[Dataset excerpt]
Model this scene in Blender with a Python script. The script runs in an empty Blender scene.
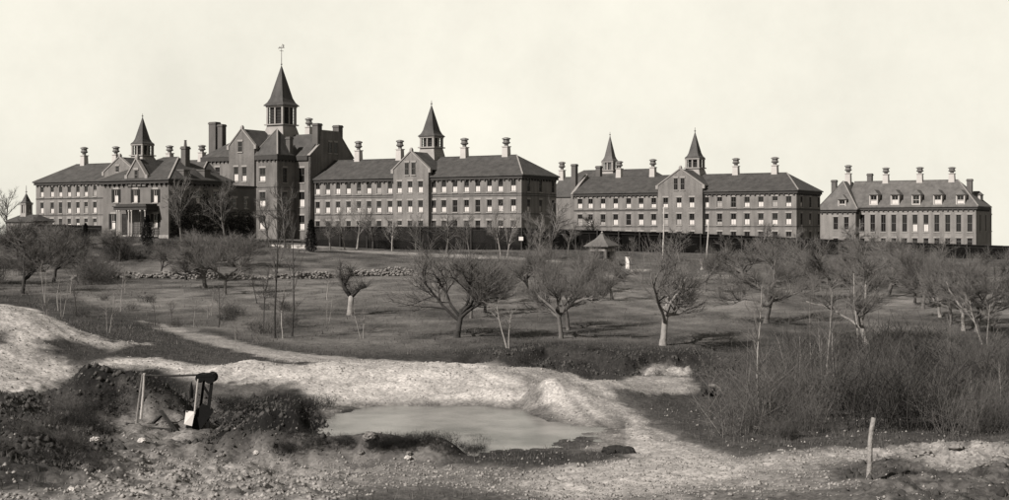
import bpy, math, random
import numpy as np
random.seed(7); rng = np.random.default_rng(11)
S = bpy.context.scene
COL = S.collection
R = math.radians
# ------------------------------------------------------------------ camera frame used to survey the place
K, CX, CY = 1386.0, 504.5, 230.0
def P(px, py, Y): return ((px-CX)/K*Y, Y, (CY-py)/K*Y)

# ------------------------------------------------------------------ materials (monochrome sepia world)
TINT = (1.0, .93, .885)
FILM = .58     # the plate records warm colours darker than the eye sees them
def col(g, t=TINT): return (g*t[0], g*t[1], g*t[2], 1)
def mat(name, g, rough=.85, var=.25, scale=1.2, fine=9.0, bump=0.0, spec=.12, streak=0.0, metal=0.0):
    m = bpy.data.materials.new(name); m.use_nodes = True
    nt = m.node_tree; N = nt.nodes; L = nt.links
    b = N['Principled BSDF']; b.inputs['Roughness'].default_value = rough
    b.inputs['Specular IOR Level'].default_value = spec; b.inputs['Metallic'].default_value = metal
    tc = N.new('ShaderNodeTexCoord')
    n1 = N.new('ShaderNodeTexNoise'); n1.inputs['Scale'].default_value = scale; n1.inputs['Detail'].default_value = 6
    n2 = N.new('ShaderNodeTexNoise'); n2.inputs['Scale'].default_value = fine; n2.inputs['Detail'].default_value = 3
    L.new(tc.outputs['Object'], n1.inputs['Vector']); L.new(tc.outputs['Object'], n2.inputs['Vector'])
    a = N.new('ShaderNodeMath'); a.operation = 'MULTIPLY_ADD'; a.inputs[1].default_value = .6
    h = N.new('ShaderNodeMath'); h.operation = 'MULTIPLY'; h.inputs[1].default_value = .4
    L.new(n2.outputs['Fac'], h.inputs[0]); L.new(n1.outputs['Fac'], a.inputs[0]); L.new(h.outputs[0], a.inputs[2])
    src = a.outputs[0]
    if streak:
        mp = N.new('ShaderNodeMapping'); mp.inputs['Scale'].default_value = (1.1, 1.1, .12)
        n3 = N.new('ShaderNodeTexNoise'); n3.inputs['Scale'].default_value = 1.0; n3.inputs['Detail'].default_value = 4
        L.new(tc.outputs['Object'], mp.inputs['Vector']); L.new(mp.outputs[0], n3.inputs['Vector'])
        s = N.new('ShaderNodeMath'); s.operation = 'MULTIPLY_ADD'; s.inputs[1].default_value = streak
        s2 = N.new('ShaderNodeMath'); s2.operation = 'SUBTRACT'; s2.inputs[1].default_value = .5*streak
        L.new(n3.outputs['Fac'], s.inputs[0]); L.new(src, s.inputs[2]); L.new(s.outputs[0], s2.inputs[0]); src = s2.outputs[0]
    mr = N.new('ShaderNodeMapRange'); mr.inputs['From Min'].default_value = .3; mr.inputs['From Max'].default_value = .7
    mr.inputs['To Min'].default_value = 1-var; mr.inputs['To Max'].default_value = 1+var
    L.new(src, mr.inputs['Value'])
    mx = N.new('ShaderNodeMix'); mx.data_type = 'RGBA'; mx.blend_type = 'MULTIPLY'; mx.inputs['Factor'].default_value = 1
    mx.inputs[6].default_value = col(g*FILM); L.new(mr.outputs[0], mx.inputs[7]); L.new(mx.outputs[2], b.inputs['Base Color'])
    if bump:
        bp = N.new('ShaderNodeBump'); bp.inputs['Strength'].default_value = bump; bp.inputs['Distance'].default_value = .1
        L.new(n2.outputs['Fac'], bp.inputs['Height']); L.new(bp.outputs[0], b.inputs['Normal'])
    return m
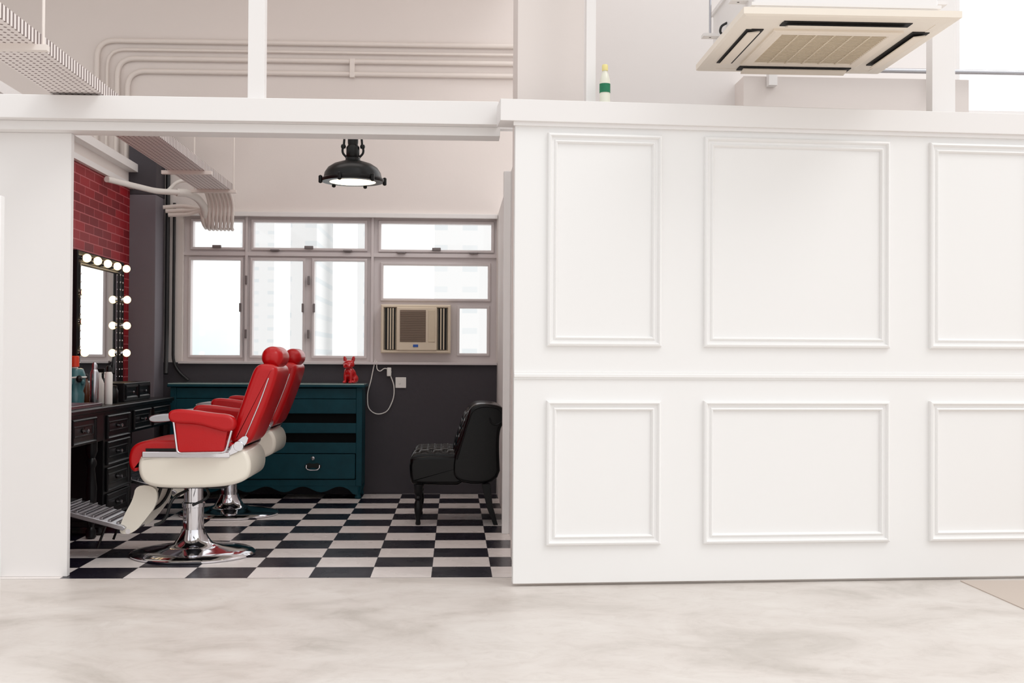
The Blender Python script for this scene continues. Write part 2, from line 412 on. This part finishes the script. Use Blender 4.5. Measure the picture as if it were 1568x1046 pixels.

## Problem statement
Retype everything in the material word for word, minus pictures.

## Solution for this problem
Model this scene in Blender with a Python script. The script runs in an empty Blender scene.
import bpy, math, random
import numpy as np
random.seed(7); rng = np.random.default_rng(11)
S = bpy.context.scene
COL = S.collection
R = math.radians
# ------------------------------------------------------------------ camera frame used to survey the place
K, CX, CY = 1386.0, 504.5, 230.0
def P(px, py, Y): return ((px-CX)/K*Y, Y, (CY-py)/K*Y)

# ------------------------------------------------------------------ materials (monochrome sepia world)
TINT = (1.0, .93, .885)
FILM = .58     # the plate records warm colours darker than the eye sees them
def col(g, t=TINT): return (g*t[0], g*t[1], g*t[2], 1)
def mat(name, g, rough=.85, var=.25, scale=1.2, fine=9.0, bump=0.0, spec=.12, streak=0.0, metal=0.0):
    m = bpy.data.materials.new(name); m.use_nodes = True
    nt = m.node_tree; N = nt.nodes; L = nt.links
    b = N['Principled BSDF']; b.inputs['Roughness'].default_value = rough
    b.inputs['Specular IOR Level'].default_value = spec; b.inputs['Metallic'].default_value = metal
    tc = N.new('ShaderNodeTexCoord')
    n1 = N.new('ShaderNodeTexNoise'); n1.inputs['Scale'].default_value = scale; n1.inputs['Detail'].default_value = 6
    n2 = N.new('ShaderNodeTexNoise'); n2.inputs['Scale'].default_value = fine; n2.inputs['Detail'].default_value = 3
    L.new(tc.outputs['Object'], n1.inputs['Vector']); L.new(tc.outputs['Object'], n2.inputs['Vector'])
    a = N.new('ShaderNodeMath'); a.operation = 'MULTIPLY_ADD'; a.inputs[1].default_value = .6
    h = N.new('ShaderNodeMath'); h.operation = 'MULTIPLY'; h.inputs[1].default_value = .4
    L.new(n2.outputs['Fac'], h.inputs[0]); L.new(n1.outputs['Fac'], a.inputs[0]); L.new(h.outputs[0], a.inputs[2])
    src = a.outputs[0]
    if streak:
        mp = N.new('ShaderNodeMapping'); mp.inputs['Scale'].default_value = (1.1, 1.1, .12)
        n3 = N.new('ShaderNodeTexNoise'); n3.inputs['Scale'].default_value = 1.0; n3.inputs['Detail'].default_value = 4
        L.new(tc.outputs['Object'], mp.inputs['Vector']); L.new(mp.outputs[0], n3.inputs['Vector'])
        s = N.new('ShaderNodeMath'); s.operation = 'MULTIPLY_ADD'; s.inputs[1].default_value = streak
        s2 = N.new('ShaderNodeMath'); s2.operation = 'SUBTRACT'; s2.inputs[1].default_value = .5*streak
        L.new(n3.outputs['Fac'], s.inputs[0]); L.new(src, s.inputs[2]); L.new(s.outputs[0], s2.inputs[0]); src = s2.outputs[0]
    mr = N.new('ShaderNodeMapRange'); mr.inputs['From Min'].default_value = .3; mr.inputs['From Max'].default_value = .7
    mr.inputs['To Min'].default_value = 1-var; mr.inputs['To Max'].default_value = 1+var
    L.new(src, mr.inputs['Value'])
    mx = N.new('ShaderNodeMix'); mx.data_type = 'RGBA'; mx.blend_type = 'MULTIPLY'; mx.inputs['Factor'].default_value = 1
    mx.inputs[6].default_value = col(g*FILM); L.new(mr.outputs[0], mx.inputs[7]); L.new(mx.outputs[2], b.inputs['Base Color'])
    if bump:
        bp = N.new('ShaderNodeBump'); bp.inputs['Strength'].default_value = bump; bp.inputs['Distance'].default_value = .1
        L.new(n2.outputs['Fac'], bp.inputs['Height']); L.new(bp.outputs[0], b.inputs['Normal'])
    return m
The Blender Python script for this scene continues. Write part 2, from line 412 on. This part finishes the script. Use Blender 4.5. Measure the picture as if it were 1568x1046 pixels.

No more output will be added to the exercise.